Wem das gerade zu flach war, es geht auch anders. Beispielsweise.

“(…) Bekannte Personen oder Namen haben mich in meiner Kindheit nicht wirklich geprägt. Außer natürlich Peter Pan, Robin Hood und die Turtles – diese hängen im Gedächtnis. Was gibt es da Besseres? (…) Was mich an der Fanszene beeindruckt hat (…) ist aber auch der Bann, den unsere Fans und Krieger verbreiten (…) Unser Verein ist ein Verein für Ultras, Hooligans und Familien! (…) Was ich anderen wünsche, ist mir selbst wichtig. Mich selbst zu verwirklichen und die Dinge zu machen, auf die ich Lust habe. Dazu gehören Freunde und Freundinnen sowie viele weitere Krieger und Genossen (…) Als Krieger sehe ich jene an, die auch durch erbittertsten Kampf ihre Sache verteidigen. Die dabei stets aufrichtig, gerecht, ehrlich, treuevoll und vor allem loyal und solidarisch gegenüber Menschen agieren (…)“ [Stephan, 23-seitiges Interview].

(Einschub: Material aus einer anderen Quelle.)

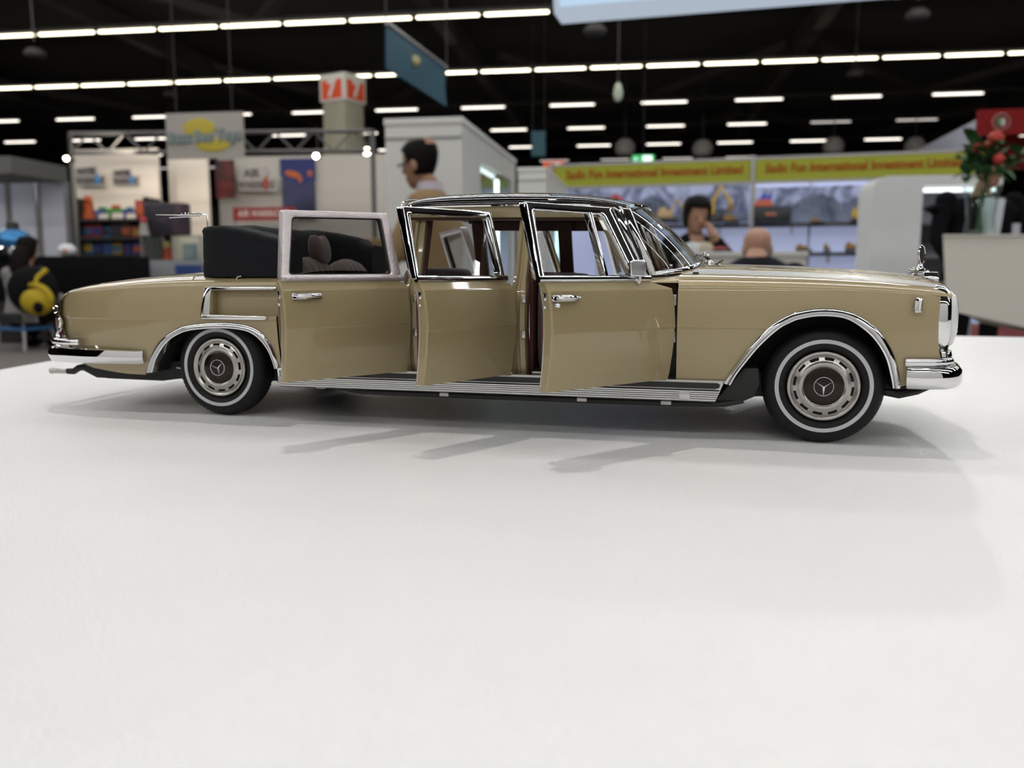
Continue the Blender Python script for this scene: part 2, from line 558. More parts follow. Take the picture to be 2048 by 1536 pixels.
mb.ball(c - nrm * 0.6, (0.07, 0.07, 0.07), 10, 6); mb.build('printed_dot', mat('banner_print_yellow', (0.45, 0.40, 0.18), 0.6), bn)

# -- pillar with the hall number
pr_ = root_at('hall_pillar', 695, 20.0, 0, 'grey hall pillar with white sevens on red panels at its top', 'pillar', rz=R(-30))
m_pil = mat('pillar_concrete', (0.34, 0.32, 0.24), 0.85, noise=(1.2, 0.1))
zt = at(695, 158, 20.0).z; zs0 = at(695, 203, 20).z; zs1 = at(695, 166, 20).z
mb = MB(); mb.box((0, 0, zt / 2), (0.66, 0.66, zt)); mb.build('pillar_shaft', m_pil, pr_, bevel=0.02)
mb = MB(); mb.box((0, 0, (zs0 + zt) / 2), (0.74, 0.74, zt - zs0 + 0.10)); mb.build('sign_collar', mat('sign_white', (0.7, 0.68, 0.62), 0.6), pr_, bevel=0.01)
m_red7 = mat('sign_red', (0.75, 0.085, 0.025), 0.6)
m_w7 = mat('sign_numeral_white', (0.75, 0.70, 0.66), 0.6)
for k in range(4):
    a = k * PI / 2
    n = Vector((math.sin(a), -math.cos(a), 0))
    mb = MB(); mb.box((0, 0, 0), (0.58, 0.02, zs1 - zs0)); pnl = mb.build('number_panel', m_red7, pr_, smooth=False, loc=n * 0.375 + Vector((0, 0, (zs0 + zs1) / 2)), rot=(0, 0, a))
    letter('numeral', '7', 0.48, m_w7, pnl, (0, -0.02, 0), (PI / 2, 0, 0), bold=0.02, extrude=0.004)
# -- its lamp-lit neighbour: spot lamps
def spot_lamp(px, py, Y, label, size=0.1):
    p = at(px, py, Y)
    e = empty('spot_lamp', p, 0, label, 'spot lamp')
    mb = MB(); mb.lathe([(0.01, 0.2), (size * 0.7, 0.18), (size, 0.0), (size * 0.9, 0.0)], (0, 0, 0), 'Y', 16)
    mb.V = [(v[0], -v[1], v[2]) for v in mb.V]
    mb.build('lamp_can', m_dark, e)
    mb = MB(); mb.lathe([(size * 0.92, 0), (size * 0.6, 0.03), (0.005, 0.045)], (0, 0, 0), 'Y', 16); mb.build('lamp_lens', m_spotlamp, e)
    mb = MB(); mb.tube([(0, 0.1, 0), (0, 0.1, 0.3)], 0.012, 6); mb.build('lamp_arm', m_dark, e)
spot_lamp(632, 312, 10.6, 'bright spot lamp above the dark space poster', 0.035)
spot_lamp(734, 303, 10.6, 'bright warm spot lamp left of the white showcase', 0.05)
spot_lamp(133, 317, 10.6, 'round white spot lamp at the left edge of the toy stand', 0.03)
# housings of the two lamps that light the table, above the picture
for nm, lp, tg in (('stand_spotlight', SPOT_A, (0.02, 0.22, TOP)), ('stand_spotlight', SPOT_B, (-0.02, 0.28, TOP))):
    d_ = (Vector(tg) - Vector(lp)).normalized()
    e = empty(nm, lp, 0, 'black spotlight housing %s, outside the picture' % ('in front of the light box' if lp is SPOT_A else 'above the model car'), 'spot lamp')
    mb = MB(); mb.lathe([(0.02, 0.16), (0.05, 0.15), (0.06, 0.0), (0.055, 0.0), (0.045, 0.12)], (0, 0, 0), 'Z', 20)
    q_ = (-d_).to_track_quat('Z', 'Y')
    mb.V = [tuple(q_ @ (Vector(v) + Vector((0, 0, -0.02)))) for v in mb.V]
    mb.build('lamp_can', m_dark, e)
    mb = MB(); mb.tube([tuple(-d_ * 0.13), (-d_.x * 0.13, -d_.y * 0.13, 7.58 - lp[2])], 0.01, 6); mb.build('lamp_rod', m_dark, e)
def booth_lamp(name, px, py, Y, tx, ty, tY, power, ang=60):
    spot_light(name, at(px, py, Y), at(tx, ty, tY), power, R(ang), 0.05, (1, 0.9, 0.76))
booth_lamp('toy_stand_lamp_beam', 632, 312, 10.9, 640, 400, 12.6, 34, 110)
booth_lamp('toy_stand_lamp_beam', 230, 296, 10.5, 235, 370, 11.6, 26, 110)
booth_lamp('toy_stand_lamp_beam', 380, 322, 10.9, 370, 400, 12.0, 14, 110)
booth_lamp('toy_stand_lamp_beam', 734, 303, 10.6, 735, 370, 12.6, 20, 110)

# -- toy stand on the left
pan('booth_panel', 140, 298, 334, 560, 11.6, m_pw, 'warm lit white stand wall with two water gun logos', 'stand wall', low=0)
pan('booth_panel', 332, 308, 428, 560, 12.0, m_pw, 'plain white stand wall below the hanging bee sign', 'stand wall', low=0)
pan('booth_panel', 424, 311, 790, 560, 12.8, m_pg, 'greyer stand wall with posters and the red shelf header', 'stand wall', low=0)
m_tx = mat('logo_grey', (0.09, 0.08, 0.08), 0.6, noise=(30, 0.4))
m_lb = mat('logo_pale', (0.36, 0.33, 0.31), 0.6, noise=(40, 0.4))
def wall_logo(x0, x1, yc, Y, top, bot, drop, label):
    c = at((x0 + x1) / 2, yc, Y)
    e = empty('wall_logo', (c.x, Y - 0.012, c.z), HALL, label, 'logo')
    w = (x1 - x0) / FPX * Y
    mb = MB(); mb.prism([(-w * .5, w * .24), (w * .2, w * .34), (w * .22, w * .08), (w * .5, w * .08), (w * .48, -w * .26), (-w * .48, -w * .22)], -0.004, 0.004, lambda p, q, t: (p, t, q)); mb.build('logo_ground', m_lb, e, smooth=False)
    letter('lettering', top, w * 0.26, m_tx, e, (-w * 0.13, -0.009, w * 0.17), (PI / 2, 0, 0), bold=0.008, width=min(1.0, 3.4 / len(top)))
    letter('lettering', bot, w * 0.24, m_tx, e, (-w * 0.02, -0.009, -w * 0.10), (PI / 2, 0, 0), bold=0.008, width=0.75)
    mb = MB(); mb.ball((w * .22, -0.01, -w * 0.06), (w * .075, 0.01, w * .16), 14, 10); mb.build('logo_drop', drop, e)
m_drop = mat('logo_drop_blue', (0.05, 0.22, 0.48), 0.5); m_dropr = mat('logo_drop_red', (0.30, 0.04, 0.02), 0.5)
wall_logo(150, 215, 355, 11.57, 'WATER', 'WARRIORS', m_drop, 'left of two grey wall logos with a blue drop, on the stand wall')
wall_logo(225, 281, 357, 11.57, 'WATER', 'WARRIORS', m_drop, 'right of two grey wall logos with a blue drop, on the stand wall')
wall_logo(474, 556, 362, 12.77, 'AIR', 'WARRIORS', m_dropr, 'grey wall logo with a red mark between the red poster and space poster')
wall_logo(644, 727, 362, 12.77, 'AIR', 'WARRIORS', m_dropr, 'grey wall logo with a red mark right of the space poster')
wall_logo(738, 800, 362, 12.77, 'AIR', 'WARRIORS', m_dropr, 'grey wall logo cut off by the white showcase')
# posters
def print_mat(name, ramp, scale, seedv=0.0, dist=1.0):
    m = bpy.data.materials.new(name); m.use_nodes = True
    nt = m.node_tree; b = nt.nodes['Principled BSDF']; b.inputs['Roughness'].default_value = 0.6
    tc = nt.nodes.new('ShaderNodeTexCoord'); n = nt.nodes.new('ShaderNodeTexNoise'); n.inputs['Scale'].default_value = scale
    n.inputs['Detail'].default_value = 2; n.inputs['Distortion'].default_value = dist
    mp = nt.nodes.new('ShaderNodeMapping'); mp.inputs['Location'].default_value = (seedv, seedv * 2, seedv * 3)
    cr = nt.nodes.new('ShaderNodeValToRGB'); cr.color_ramp.interpolation = 'LINEAR'
    for i, (pos, col) in enumerate(ramp):
        el = cr.color_ramp.elements[i] if i < 2 else cr.color_ramp.elements.new(pos)
        el.position = pos; el.color = (*col, 1)
    nt.links.new(tc.outputs['Object'], mp.inputs[0]); nt.links.new(mp.outputs[0], n.inputs['Vector'])
    nt.links.new(n.outputs['Fac'], cr.inputs[0]); nt.links.new(cr.outputs[0], b.inputs['Base Color'])
    return m
ps = pan('poster', 428, 320, 472, 396, 12.74, print_mat('dark_red_print', [(0.35, (0.015, 0.006, 0.008)), (0.7, (0.16, 0.02, 0.015))], 3.0), 'narrow dark red poster on the toy stand wall', 'poster', 0.02)
ps = pan('poster', 561, 320, 633, 436, 12.74, print_mat('space_print', [(0.3, (0.004, 0.005, 0.012)), (0.62, (0.03, 0.035, 0.10))], 1.6, 2.0), 'tall dark poster with blue top and orange blast', 'poster', 0.02)
c0 = ps.location
mb = MB(); w_, h_ = 72 / FPX * 12.8, 116 / FPX * 12.8
mb.prism([(-w_ / 2, h_ / 2), (w_ / 2, h_ / 2), (w_ / 2, h_ * 0.14), (w_ * 0.1, h_ * 0.05), (-w_ / 2, h_ * 0.22)], -0.016, -0.010, lambda p, q, t: (p, t, q)); mb.build('poster_sky', mat('poster_blue', (0.016, 0.024, 0.12), 0.7), ps, smooth=False)
m_pob = mat('poster_orange', (0.42, 0.10, 0.02), 0.6)
for c_, r_, t_ in (((-0.14, 0.24), (0.24, 0.055), 0.25), ((0.06, 0.15), (0.06, 0.05), 0.0), ((0.34, 0.25), (0.07, 0.05), 0.0)):
    mb = MB(); mb.ball((w_ * c_[0], -0.018, h_ * c_[1]), (w_ * r_[0], 0.008, h_ * r_[1]), 14, 8, rot=(0, t_, 0) if t_ else None); mb.build('poster_blast', m_pob, ps)
hd = pan('shelf_header', 462, 414, 592, 441, 12.3, mat('header_red', (0.22, 0.016, 0.014), 0.7), 'red shelf header with white lettering under the posters', 'shelf sign', 0.03)
letter('lettering', 'AIR WARRIORS', 0.14, mat('header_white', (0.7, 0.62, 0.6), 0.6), hd, (0, -0.022, 0), (PI / 2, 0, 0), width=0.8)
# truss over the stand
tr0, tr1 = at(140, 268, 10.9), at(745, 262, 10.4)
trs = empty('lighting_truss', (tr0 + tr1) / 2, 0, 'grey aluminium truss above the toy stand', 'truss')
o0 = trs.location.copy()
hgt = 36 / FPX * 10.9
for dz in (0, -hgt):
    mb = MB(); mb.tube([tr0 - o0 + Vector((0, 0, dz)), tr1 - o0 + Vector((0, 0, dz))], 0.026, 8); mb.build('truss_chord', m_truss, trs)
nseg = 16
for i in range(nseg):
    a = tr0.lerp(tr1, i / nseg); b = tr0.lerp(tr1, (i + 1) / nseg)
    (u, v) = (Vector((0, 0, 0)), Vector((0, 0, -hgt)))
    mb = MB(); mb.tube([a - o0 + (u if i % 2 else v), b - o0 + (v if i % 2 else u)], 0.013, 6); mb.build('truss_brace', m_truss, trs)
for t in (0.0, 1.0):
    q = tr0.lerp(tr1, t)
    mb = MB(); mb.tube([q - o0 + Vector((0, 0, 0.02)), Vector((q.x, q.y, 0)) - o0], 0.03, 8); mb.build('truss_post', m_truss, trs)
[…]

“(…) auf dem zweiten Bildungsweg den ersten erweiterten Hauptschulabschlus gemacht, dann Realschulabschluss gemacht, festgestellt, dass man zum Studieren Abitur braucht (…) Ich beziehe die Infos aus allen möglichen Quellen, die ich habe. Ich sage mal ein Beispiel: Wenn irgendwelche Fußballkrawalle waren (…), dann beziehe ich meine Infos aus der Boulevard-Presse, weil dort die meisten interessanten Bilder sind. Dann beziehe ich meine Infos aus ultras.ws, weil dort die meisten lustigen Geschichten sind, die nicht stimmen. Und dann bezieht man seine Infos noch aus persönlichen Kontakten, bezieht seine Infos von Facebook-Seiten, also versucht sämtliche Informationspaletten abzudecken, und ich ziehe daraus alles das, was ich mir vorstellen kann und bündel daraus das, was ich für mich als real betrachte (…) Es gibt nicht das Medium, das ich am meisten nutze, außer das Internet, aber es gibt keinen Kernpunkt oder ein Portal, von dem ich meine meisten Infos beziehe (…) Den Gossip-Scheiß beziehst du halt einfach aus ultras.ws, weil da auch genug Leute ihre Klappe nicht halten können. Dementsprechend ist es da manchmal ganz lustig (…)“ [Sören].

“(…) Ich lese ganz viel Videotext (…) Ich finde, da tauchen immer mal Randbemerkungen auf, die woanders komplett untergehen (…) Natürlich bekommt man vieles über das Internet mit. Ich gucke auch Nachrichten (…) Auf Familienfeiern wird auch immer Sport im Osten geguckt (…) Übergreifend schaue ich mal im Internet, wo was hochgeladen wurde und was in Foren, wie ultras.ws, geschrieben wird. Da amüsiert man sich auch köstlich, wobei ein Funken Wahrheit ja doch immer darin steckt (…)“ [Gloria, 18-seitiges Interview].

Holzschnittartig aus insgesamt fünf Interviews, inklusive eines Gruppengesprächs, zitiert? Mag sein. Gleichfalls den jeweiligen Zusammenhängen entrissen? Vielleicht. Ultras.ws goes Stadionfans.de? Geschenkt. Zero Ultras aufgelöst? Noch geschenkter. Das geschriebene Wort entstellt? Fragen über Fragen …

“Ich will mit Interviews Einzelpersonen und Gruppen zu Wort kommen lassen und so ein authentisches Bild der deutschen Ultraszene zeichnen“, postulierte Peter Czoch vorab über sein Crownfunding-Projekt (startnext.com).

Falls Ironie respektive Sarkasmus versteckt zu transportieren das Ziel war – Chapeau! Wenn es allerdings Ultras wirklich generell widerspiegeln sollte …

Aufmerksame Beobachter der Szenerie würden gegen diese Unterstellung garantiert Widerspruch anmelden. Und ihnen könnte schwerlich widersprochen werden.

Nota bene stellt “Ultras in Deutschland“ nicht das dar, was es vorgibt, sein zu wollen. Viel Fleiß ist investiert worden. Gleichwohl beinhaltet das Buch ausführliche Quellenangaben, auf ein Stichwortverzeichnis hingegen wurde verzichtet.

“Lesen ist die Bildung des Unwissenden“ (Torsten Fischer). Unbestritten. Einen bedeutenden Meilenstein dürfte dieses Werk auch bei einer geneigten Leserschaft allerdings kaum setzen können.

  • “Ultras in Deutschland“. Peter Czoch. Hirnkost KG. 2016.

Peter Czoch, Jahrgang 1987, lebt in Berlin. Seine große Leidenschaft gilt dem Fußball und seiner Fankultur. Mit dem Studium der Sozialwissenschaften hat er angefangen, sich auch wissenschaftlich mit dem Sport und seinen Fans auseinanderzusetzen. Seitdem bewegt er sich zwischen Fankurve, sozialpädagogischer Arbeit und Wissenschaft (amazon.de).